Contrairement à beaucoup de bourgs touristiques figés hors saison, Saint-Céneri-le-Gérei reste habité : en témoigne le calendrier des évènements orchestré par la municipalité et les associations. Marché estival de producteurs locaux, brocante de juin (qui rassemble plus de 3 000 visiteurs en une demi-journée, source Ouest-France), ou concerts dans l’église l’hiver, les occasions de se retrouver ne manquent pas.

  • Le Festival des Rencontres Artistiques (mi-septembre) attire curieux et amateurs d’art du Grand Ouest.
  • La Fête des Jardins et des Plantes (fin mai) met à l’honneur légumes anciens et plantes rares, une tradition que l’on doit aux jardiniers du prieuré.
  • Le marché de Noël (premier dimanche de décembre) serpente entre les venelles éclairées de guirlandes : ambiance à la Dickens garantie.

Saint-Céneri-le-Gérei aujourd’hui : protéger sans figer

Devenir “Plus Beau Village de France”, ce n’est pas seulement rafraîchir ses façades tous les printemps ou interdire les devantures en PVC. C’est aussi (et surtout) préserver un tissu vivant, où les maisons ne se transforment pas toutes en résidences secondaires, où l’école reste ouverte (Saint-Céneri accueille encore une douzaine d’élèves), et où les touristes sont les bienvenus, tant qu’ils respectent l’ambiance paisible du lieu.

Les enjeux de l’avenir sont bien présents ici aussi : gestion de la fréquentation, entretien du bâti, préservation de la biodiversité, et renouvellement des activités locales.

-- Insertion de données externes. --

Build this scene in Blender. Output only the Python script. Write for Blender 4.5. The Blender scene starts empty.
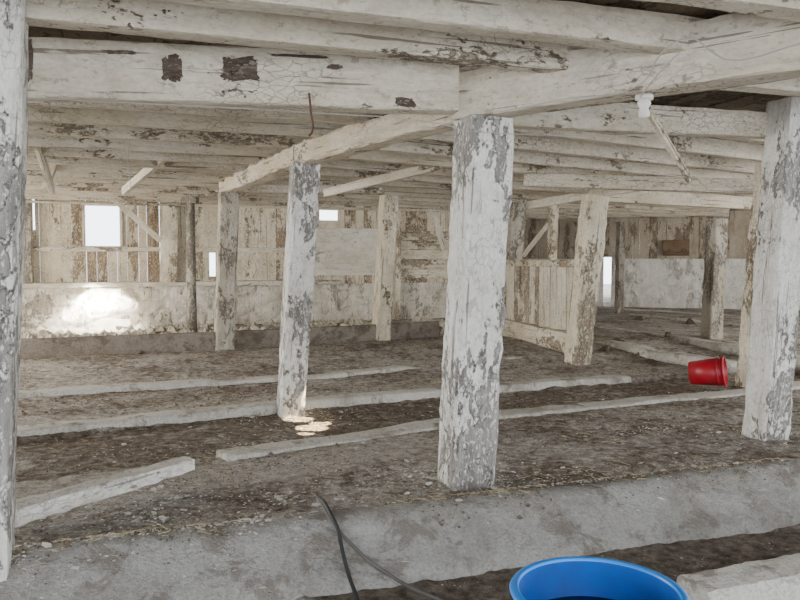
import bpy, bmesh, math, random
from mathutils import Vector, Matrix, noise
random.seed(7)
F=760.0; HC=1.4; PITCH=math.atan(42/F)
col=bpy.context.scene.collection
# ---------- plan helpers : sight lines onto real planes of the building ----------
CAM=Vector((0,0,HC))
def ray(u,v):
    f=Vector((0,math.cos(PITCH),-math.sin(PITCH))); up=Vector((0,math.sin(PITCH),math.cos(PITCH)))
    return f+Vector((1,0,0))*((u-400)/F)+up*((300-v)/F)
def P(u,v,z=0.0):
    r=ray(u,v); return CAM+r*((z-HC)/r.z)
def Q(u,v,d):
    r=ray(u,v); return CAM+r*(d/r.y)
B=Vector((.942,.335,0)).normalized(); N=Vector((-B.y,B.x,0))
B2=Vector((.84,.54,0)).normalized()
def S(p): return p.x*N.x+p.y*N.y
def T(p): return p.x*B.x+p.y*B.y
def TS(t,s,z=0): 
    v=B*t+N*s; return Vector((v.x,v.y,z))
def sm(a,b,x):
    x=max(0,min(1,(x-a)/(b-a))); return x*x*(3-2*x)
def lerp_pts(pts,t):
    if t<=pts[0][0]: 
        a,b=pts[0],pts[1]
    elif t>=pts[-1][0]: a,b=pts[-2],pts[-1]
    else:
        for a,b in zip(pts[:-1],pts[1:]):
            if a[0]<=t<=b[0]: break
    return a[1]+(b[1]-a[1])*(t-a[0])/(b[0]-a[0])
SA=[(-1.5,5.0),(.38,5.32),(3.02,6.12),(6.0,6.29)]
SB=[(-.83,6.77),(1.56,7.29),(5.49,7.53)]
def base_z(t,s):
    z=-.19+.19*sm(3.84,3.96,s)
    sa=lerp_pts(SA,t); sb=lerp_pts(SB,t)
    z-=.06*(sm(sa+.05,sa+.18,s)-sm(sb-.2,sb-.05,s))
    z+=.12*sm(8,10.4,s)
    return z
def gz(x,y,rough=True):
    p=Vector((x,y,0)); s=S(p); t=T(p)
    z=base_z(t,s)
    if rough:
        k=.5+.1*sm(6,7,s)
        z+=.018*k*(noise.noise(Vector((x*1.3,y*1.3,1))))
        z+=.020*k*noise.noise(Vector((x*5,y*5,3)))
        n=noise.noise(Vector((x*12,y*12,7))); z+=.030*k*(max(0,n)**1.2)
        z+=.010*k*noise.noise(Vector((x*25,y*25,9)))
    return z
# ---------- materials ----------
def mk(name):
    m=bpy.data.materials.new(name); m.use_nodes=True
    nt=m.node_tree; nt.nodes.clear()
    o=nt.nodes.new('ShaderNodeOutputMaterial'); b=nt.nodes.new('ShaderNodeBsdfPrincipled')
    nt.links.new(b.outputs[0],o.inputs[0]); b.inputs['Roughness'].default_value=.9
    b.inputs['Specular IOR Level'].default_value=.2
    return m,nt,b
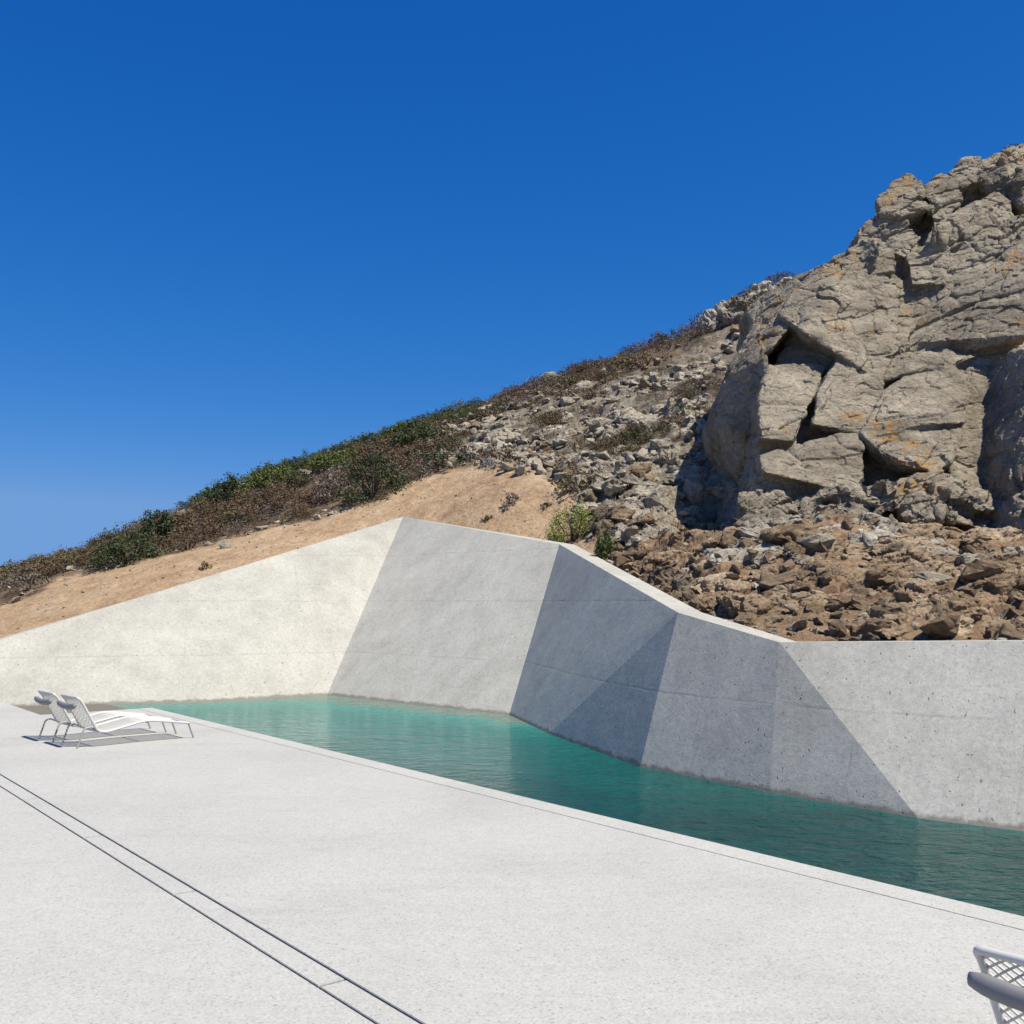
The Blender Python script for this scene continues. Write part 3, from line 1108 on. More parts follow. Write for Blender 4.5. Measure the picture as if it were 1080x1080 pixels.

Le village s’appuie sur son inscription au Parc naturel et sur un Plan local d’urbanisme protecteur pour avancer, sans se transformer en décor de cinéma comateux.

Quitter Saint-Céneri… ou y revenir, toujours par magie

Ceux qui ont goûté un matin de brume devant les noisetiers en fleurs le disent : il y a de la magie à Saint-Céneri. Non pas celle qu’on retrouve dans les guides touristiques, mais bien celle qui fait qu’on se sent chez soi sans y avoir vécu, que les pierres racontent aux poètes de passage.

À la prochaine visite, laissez le portable au fond du sac, flânez sans but, observez la lumière irréelle du soir sur le pont… et guettez toutes ces raisons, petites et grandes, qui font qu’ici, sur la Sarthe, les villages sont encore des pays entiers.